Faulty reasoning. If a retailer sells CD's and makes it possible for people to hear before they buy, they are not breaking copyright law, because if the people hear the CD and then buy it, the artist gets a royalty from the sale of the CD. In a bar or restaurant, the music is played to enhance the atmosphere, making the place more appealing to patronize. The artist got a royalty off the sale of the CD, but copyright law states that public performance (playing the CD in a public area where many people can hear it) requires a fee to be collected to be distributed to artists under a formula that has been worked out and agreed to by the artists, the recording companies, and the publishers as a fair compromise to compensate the artsist and publishers for the use of their work in the course of doing business to increase sales and therefore profits.

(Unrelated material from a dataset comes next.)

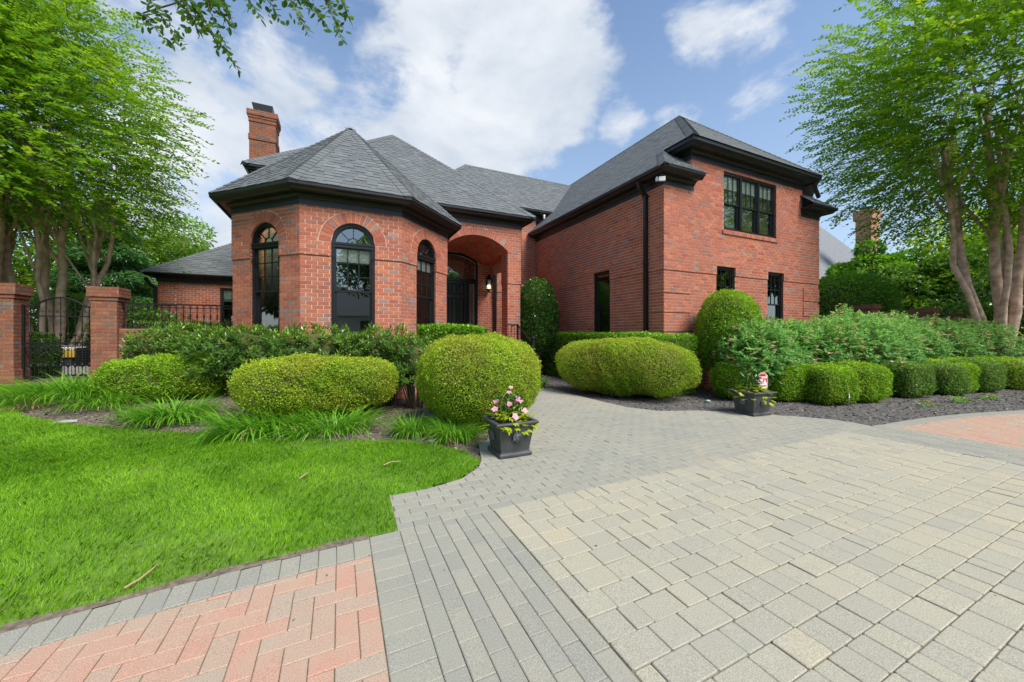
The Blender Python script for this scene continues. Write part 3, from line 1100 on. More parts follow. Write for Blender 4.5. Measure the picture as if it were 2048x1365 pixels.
def soldiers(P, u0, u1, z0, h=0.2, vis=1.0):
    n = max(1, round((u1 - u0) / 0.08))
    w = (u1 - u0) / n
    for k in range(n):
        q = [(u0 + k * w + .004, z0 + .006), (u0 + (k + 1) * w - .004, z0 + .006), (u0 + (k + 1) * w - .004, z0 + h - .005), (u0 + k * w + .004, z0 + h - .005)]
        V = [P(a, b, 0.007) for a, b in q] + [P(a, b, -0.004) for a, b in q]
        bricks.add(V, [(0, 1, 2, 3), (1, 0, 4, 5), (2, 1, 5, 6), (3, 2, 6, 7), (0, 3, 7, 4)], brick_rnd(), vis)


BELT = 2.99
# ---- the bay: seven walls of an octagon, three of them in view
AP = 2.324
BC = Vector((0.2625, 10.60))
side = AP * 2 * math.tan(math.pi / 8)
BAY = [(-2.06, 13.05), (-2.06, 9.637), (-0.70, 8.277), (1.225, 8.277), (2.587, 9.637), (2.587, 10.60)]
BAY_TOP = 3.98
SP = 3.28      # spring of the window arches
WIN_R = 0.415


def chain_panels(chain, z0, z1, off, ops_by_side, vis_by_side):
    c2 = offset_chain(chain, off)
    res = []
    for i in range(len(chain) - 1):
        L0 = (Vector(chain[i + 1]) - Vector(chain[i])).length
        L1 = (Vector(c2[i + 1]) - Vector(c2[i])).length
        sh = (L1 - L0) / 2 if 0 < i < len(chain) - 2 else (L1 - L0) * (0 if i == 0 else 1)
        ops = []
        for op in ops_by_side.get(i, ()):
            q = dict(op); q['u0'] += sh; q['u1'] += sh
            if q.get('arc'):
                q['arc'] = (q['arc'][0] + sh, q['arc'][1], q['arc'][2])
            ops.append(q)
        P, t, n = panel(c2[i], c2[i + 1], z0, z1, ops, vis_by_side.get(i, 0.0))
        res.append((P, t, n, sh, L1))
    return res


bay_ops = {}
for i in (1, 2, 3):
    Ls = (Vector(BAY[i + 1]) - Vector(BAY[i])).length
    bay_ops[i] = [dict(u0=Ls / 2 - WIN_R, u1=Ls / 2 + WIN_R, z0=1.05, z1=SP + WIN_R, arc=(Ls / 2, SP, WIN_R), ring=0.235)]
low_ops = {i: [dict(u0=o[0]['u0'], u1=o[0]['u1'], z0=1.05, z1=SP + 1)] for i, o in bay_ops.items()}
bay_vis = {1: 1.0, 2: 1.25, 3: 0.9}
chain_panels(BAY, 0.0, BELT, 0.0, low_ops, bay_vis)
for i, (P, t, n, sh, L1) in enumerate(chain_panels(BAY, BELT, BAY_TOP + 0.02, 0.02, bay_ops, bay_vis)):
    if i in bay_ops:
        voussoirs(P, L1 / 2, SP, WIN_R + 0.004, WIN_R + 0.235, 0.0, math.pi, 19, bay_vis[i], BAY_TOP + 0.01)
for i in range(5):   # underside of the belt
    a, b = offset_chain(BAY, 0.0), offset_chain(BAY, 0.0262)
    REV.quad((*a[i], BELT), (*a[i + 1], BELT), (*b[i + 1], BELT), (*b[i], BELT), 0.3)

# ---- entry block: arch wall, pier, vault
YA, YD = 10.60, 13.05
AX0, AX1, ASP, AAP = 2.79, 4.82, 4.00, 4.41
AXC = (AX0 + AX1) / 2
half = (AX1 - AX0) / 2; rise = AAP - ASP
AR = (half * half + rise * rise) / (2 * rise); AZC = AAP - AR
EN0, EN1, EN_TOP = 2.587, 5.262, 4.77
FLOOR = 0.86
op_low = dict(u0=AX0 - EN0, u1=AX1 - EN0, z0=-1, z1=9)
op_arc = dict(u0=AX0 - EN0, u1=AX1 - EN0, z0=-1, z1=AAP, arc=(AXC - EN0, AZC, AR), seg=True, zs=ASP, ring=0.235)
panel((EN0, YA), (EN1, YA), 0.0, BELT, [op_low], 0.7, 0.02)
Pa, _, _ = panel((EN0, YA - 0.02), (EN1 + 0.02, YA - 0.02), BELT, EN_TOP, [op_arc], 0.7, 0.02)
a_half = math.asin(half / AR)
voussoirs(Pa, AXC - EN0, AZC, AR + 0.004, AR + 0.235, math.pi / 2 - a_half, math.pi / 2 + a_half, 30, 0.7, EN_TOP - 0.01)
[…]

I am a performing musician myself, and I know that the bars and other establishments I play in pay the ASCAP (and/or BMI) fee, usually in conjuction with the lease of the jukebox they have on premises, and that fee also covers bands playing cover tunes, such as the band I play in. It's just a fact of business.
Oh yeah, the ever-so-clean jukebox industry. Nope, no mob connections here, nosiree Bob! Clean as the Bulger brothers.
I have read that ASCAP royalties are divided based upon radio airplay. Is this not true, and they are in fact divided some other way?
If a particular composer's work is very popular at nightclubs but gets minimal radio airplay, how would this get taken into consideration when divvying up royalty checks?
I assume you're talking about album sales? How does that relate to a business using the song? The one has nothing to do with the other.
If I sell widgets and Bob buys 200,000 should John get 10,000 for free just because I've been paid enough by Bob?
Posting common keywords from Google is absurd. Surely you know that. You don't really want to go down that road, believe me. I tried that using your screenname. Here's what I got:
Eno + Communism = 817 results
Eno + murder = 10,700 results
Eno + Nambla = 32 results
Eno + heroin = 2740 results
Eno + genocide = 999 results
Really makes a convincing argument, doesn't it?
Read the original article on this thread again - a club being sued by ASCAP artists - and then ask yourself if there would be any point if ASCAP only paid based on radio airplay.
It's true their royalties are more weighted towards radio than BMI or SESAC, but if you're an artist that gets more club play than radio play, you'd probably decide to affiliate with one of the PROs that provide better coverage of the venues where your music will be used.
If you'll post an example of my "circular logic" I'll address it, otherwise, you've made a meritless assertion.